Ratujmy się, dziewczęta!
Sytuacja byłaby naprawdę tragiczna gdyby nie to, że po sieci, prócz napalonych piętnastolatków, plącze się również kilku nudzących się w pracy prawdziwych facetów. Dlatego, jeśli młody adept sztuki erotycznej przyłoży się do studiów, może na forach odnaleźć kilka rzeczywiście pożytecznych wskazówek. Nieliczni internauci podkreślają wagę seksu oralnego i zwracają uwagę na istnienie łechtaczki. Głos wołającego na puszczy mówi, że każda kobieta jest inna i należy się wsłuchać w jej potrzeby. Jakiś ekscentryk zamieszcza listę najbardziej popularnych miejsc erogennych u płci pięknej. I wreszcie – gdzieś w czeluściach sieci błąka się przekonanie, że kobiecy orgazm nie pojawia się sam z siebie, w wyniku „ostrego rżnięcia”, lecz zależy od wielu czynników, wśród których emocjonalny gra niepoślednią rolę.

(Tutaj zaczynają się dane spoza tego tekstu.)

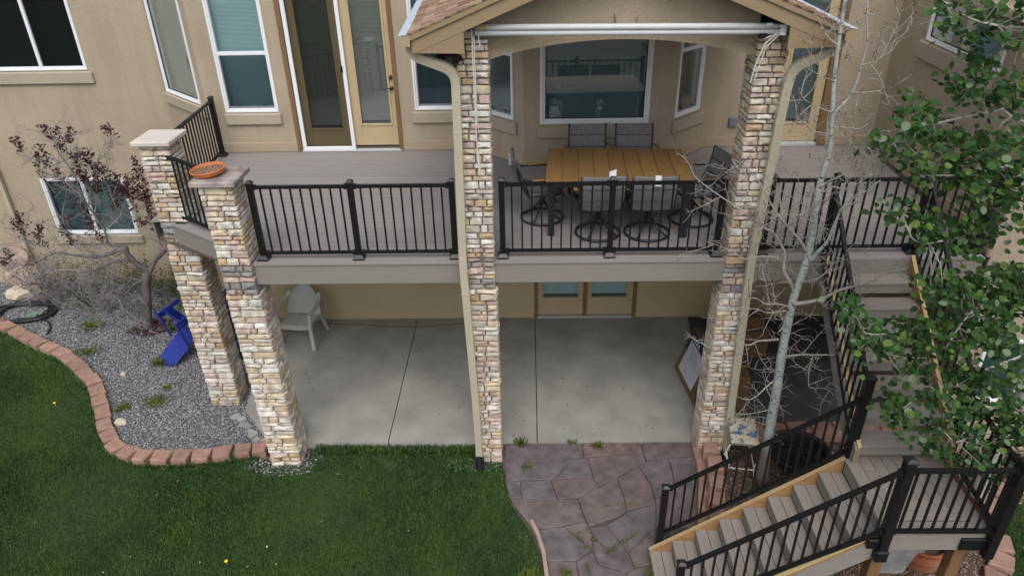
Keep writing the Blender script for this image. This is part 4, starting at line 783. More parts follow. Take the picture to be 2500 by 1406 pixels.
# lower flight
R2, T2 = .175, .2445
YN, YF = -2.685, -1.745
for k in range(1, 9):
    z = LZ-R2*k; xf = LX0-T2*k
    MB().box(xf-.005, xf+.120, YN, YF, z-.026, z, .003).build('tread_board', TREADY, stairs)
    MB().box(xf+.126, xf+.248, YN, YF, z-.026, z-.0005, .003).build('tread_board', TREADY, stairs)
    MB().box(xf+.250, xf+.268, YN+.004, YF-.004, z+.012, z+R2-.028, .002).build('riser', FASC, stairs)
for y0, y1, nm in ((YF+.002, YF+.04, 'stringer'), (YN-.04, YN-.002, 'stringer')):
    stringer(MB(), (LX0, 0, 0), (-1, 0, 0), (0, 1, 0), 8.05, T2, R2, 0, LZ-.02, y0, y1, .24, .03).build(nm, LUMBERSIDE, stairs)
    stringer(MB(), (LX0, 0, 0), (-1, 0, 0), (0, 1, 0), 8.05, T2, R2, 0, LZ-.02+.036, y0-.002, y1+.002, .004, .006).build('stringer_edge', LUMBER if y0 > -2 else LUMBERY, stairs)
stringer(MB(), (LX0, 0, 0), (-1, 0, 0), (0, 1, 0), 8.0, T2, R2, .02, LZ-.02, YN-.064, YN-.042, .25, -.012).build('skirt_board', FASC, stairs)
for x, y in ((3.43, -2.58), (4.20, -2.58), (3.45, -1.78), (4.28, -1.75)):
    MB().box(x-.06, x+.06, y-.06, y+.06, -.12, LZ-.2, .006).build('support_post', POSTW, stairs)
# stair railings
def srail(label, p): return thing('railing', label, 'railing', p, group=RAILG)
r = srail('sloping black railing on the left of the upper stair flight behind the bare aspen', (3.42, -.05, 0))
bay((3.405, .03), (3.415, -1.64), TR, 2.36, BR_+.06, 1.60, r, 14)
post((3.42, -1.68), 1.16, 2.47, r, base=False, w=.088)
MB().box(3.35, 3.40, -1.71, -1.65, 1.50, 1.56, .006).build('bracket', BLACK, r)
r = srail('sloping black railing on the right of the upper stair flight under green leaves', (4.46, -.05, 0))
bay((4.475, .03), (4.48, -1.62), TR, 2.36, BR_+.06, 1.60, r, 14)
post((4.46, -1.66), 1.10, 2.45, r, base=False)
r = srail('sloping black handrail on the house side of the lower stair flight', (1.52, -1.62, 0))
post((1.52, -1.655), -.14, .955, r, base=False, w=.07)
bay((1.52, -1.655), (3.42, -1.68), .875, 2.18, .185, 1.49, r, 17)
r = srail('sloping black handrail nearest the camera on the lower stair flight', (1.47, -2.78, 0))
post((1.47, -2.775), -.1, 1.075, r, base=False, w=.07)
bay((1.47, -2.775), (3.335, -2.765), .985, 2.24, .36, 1.50, r, 17)
post((3.335, -2.765), 1.19, 2.375, r, base=False, w=.088)
MB().box(3.27, 3.39, -2.83, -2.70, 1.11, 1.25, .012).build('mount_bracket', BLACK, r)
MB().box(3.19, 3.30, -2.78, -2.72, 1.24, 1.36, .01).build('mount_bracket', BLACK, r)
r = srail('level black railing along the front of the landing', (4.33, -2.76, 0))
bay((3.335, -2.765), (4.345, -2.765), 2.225, 2.225, 1.475, 1.475, r, 9)
post((4.345, -2.765), 1.13, 2.36, r, base=False, w=.088)
MB().box(4.08, 4.32, -2.752, -2.722, 1.19, 1.34, .008).build('mount_bracket', BLACK, r)
r = srail('level black railing along the right side of the landing', (4.38, -2.2, 0))
bay((4.345, -2.765), (4.46, -1.66), 2.225, 2.225, 1.475, 1.475, r, 9)

# ------------------------------------------------------------------ porch roof
porch = thing('porch_roof', 'gabled porch roof with tan rake boards over the dining table', 'porch roof', (.97, -.4, 5.3))
PX, EZ, SLP, FY, BY = .955, 5.545, .405, -.40, 3.9
HW = 2.06
def xe(yv): return HW+.055*(yv-FY)                                 # the eaves spread slightly towards the house
PZ = EZ+HW*SLP
def rp(side, s, yv, lift=0):                                        # point on a roof slope; s = 0 eave .. 1 ridge
    hw = xe(yv); return Vector((PX+side*hw*(1-s), yv, EZ+(PZ-EZ)*s+lift))
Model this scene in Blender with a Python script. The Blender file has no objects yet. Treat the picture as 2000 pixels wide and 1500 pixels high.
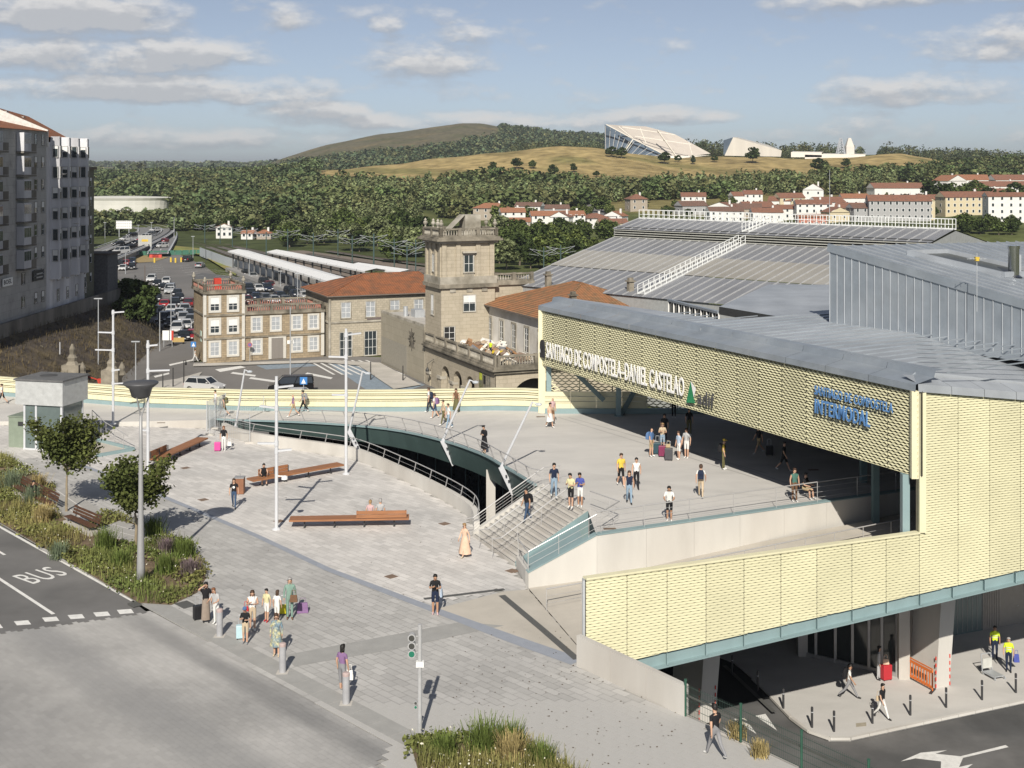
import bpy, bmesh, math, random
import numpy as np
from mathutils import Vector, Matrix
R = math.radians
sc = bpy.context.scene
col = sc.collection
random.seed(7)

# ------------------------------------------------------------------ camera
F, CX, HZ, CH = 2520.0, 1000.0, 330.0, 19.3      # focal length in photo pixels, image axis, horizon row, eye height
cam_d = bpy.data.cameras.new('camera'); cam = bpy.data.objects.new('camera', cam_d); col.objects.link(cam)
cam.location = (0, 0, CH); cam.rotation_euler = (R(90), 0, 0)
cam_d.sensor_width = 36; cam_d.lens = F / 2000 * 36; cam_d.shift_y = -(750 - HZ) / 2000
cam_d.clip_end = 30000; cam_d.clip_start = 0.5
sc.camera = cam
# ------------------------------------------------------------------ sun and sky
SUN_EL, SUN_AZ = R(36), R(3.5)                    # light travels towards +Y and slightly +X
sd = bpy.data.lights.new('sun', 'SUN'); sd.energy = 5.0; sd.angle = R(0.5); sd.color = (1, .94, .84)
so = bpy.data.objects.new('sun', sd); col.objects.link(so)
ldir = Vector((math.sin(SUN_AZ) * math.cos(SUN_EL), math.cos(SUN_AZ) * math.cos(SUN_EL), -math.sin(SUN_EL)))
so.rotation_euler = ldir.to_track_quat('-Z', 'Y').to_euler(); so.location = (0, -50, 80)
w = bpy.data.worlds.new('World'); sc.world = w; w.use_nodes = True
nt = w.node_tree; N = nt.nodes; L = nt.links; N.clear()
out = N.new('ShaderNodeOutputWorld'); bg = N.new('ShaderNodeBackground'); bg.inputs[1].default_value = 0.075
sky = N.new('ShaderNodeTexSky'); sky.sky_type = 'NISHITA'; sky.sun_disc = False
sky.sun_elevation = SUN_EL; sky.sun_rotation = R(180) + SUN_AZ
sky.air_density = .6; sky.dust_density = .4; sky.ozone_density = 3.0
def wn(t, **k):
 n = N.new(t)
 for a, b in k.items(): setattr(n, a, b)
 return n
def wm(op, a, b=None, c=None, clamp=False):
 n = N.new('ShaderNodeMath'); n.operation = op; n.use_clamp = clamp
 for i, v in enumerate((a, b, c)):
  if v is None: continue
  if isinstance(v, (int, float)): n.inputs[i].default_value = v
  else: L.new(v, n.inputs[i])
 return n.outputs[0]
tc = wn('ShaderNodeTexCoord'); sx = wn('ShaderNodeSeparateXYZ'); L.new(tc.outputs['Generated'], sx.inputs[0])
az = wm('ARCTAN2', sx.outputs[0], sx.outputs[1]); el = wm('ARCSINE', sx.outputs[2])
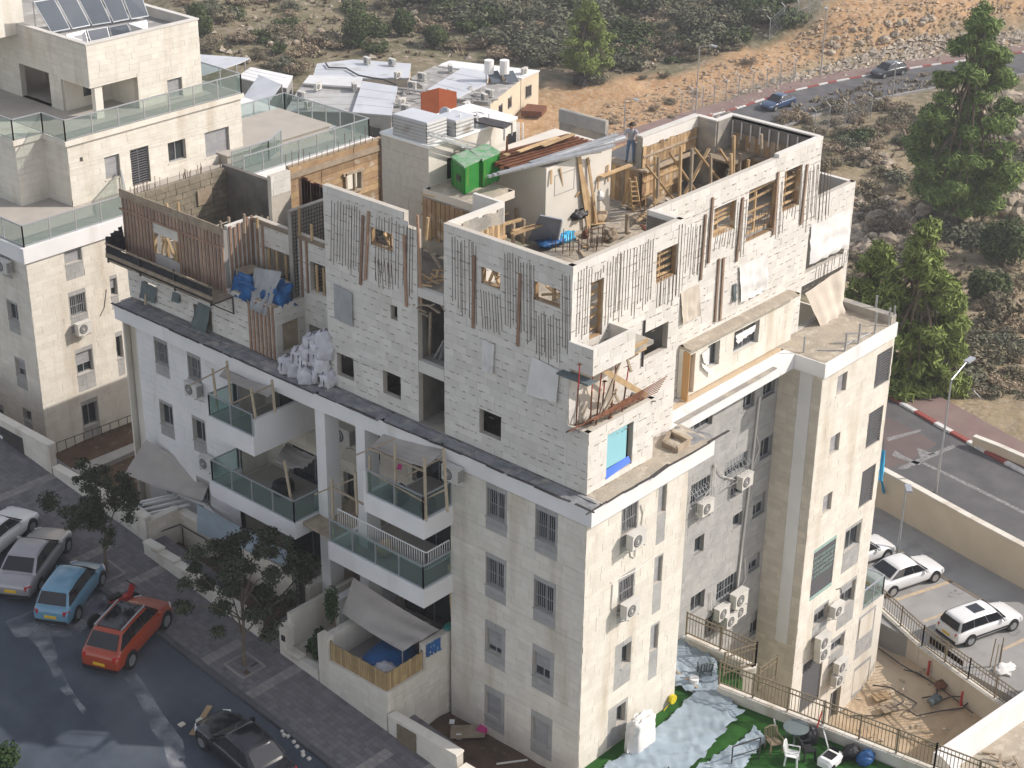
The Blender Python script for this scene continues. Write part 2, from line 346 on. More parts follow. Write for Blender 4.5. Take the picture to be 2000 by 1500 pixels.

Te pierwsze jaskółki zwiastujące wiosnę to jednak wciąż zbyt mało. Dziewczęta, oto zadanie dla nas! Musimy ponieść oświaty kaganek w te barbarzyńskie, ciemne ostępy, w których najwyraźniej żyją polscy mężczyźni. Oto zadanie na nadchodzący tydzień: jeśli pragniesz orgazmu, wręcz kochankowi instrukcję obsługi. Zamiast zniechęcona po raz kolejny sięgać po wibrator, sięgnij po rękę swojego faceta i poprowadź ją tak, jak ci to sprawia przyjemność. Jeśli nie wiesz, jak poprosić o miłość francuską, po prostu zadziałaj pierwsza, a wtedy twój kochanek właściwie nie będzie miał innego wyjścia, niż oddać ci pieszczotę. Albo obejrzyjcie razem twoją ulubioną scenę erotyczną i odegrajcie ją, traktując jak film instruktażowy. Tak czy inaczej – działajcie! Czas skończyć z seksualnym analfabetyzmem.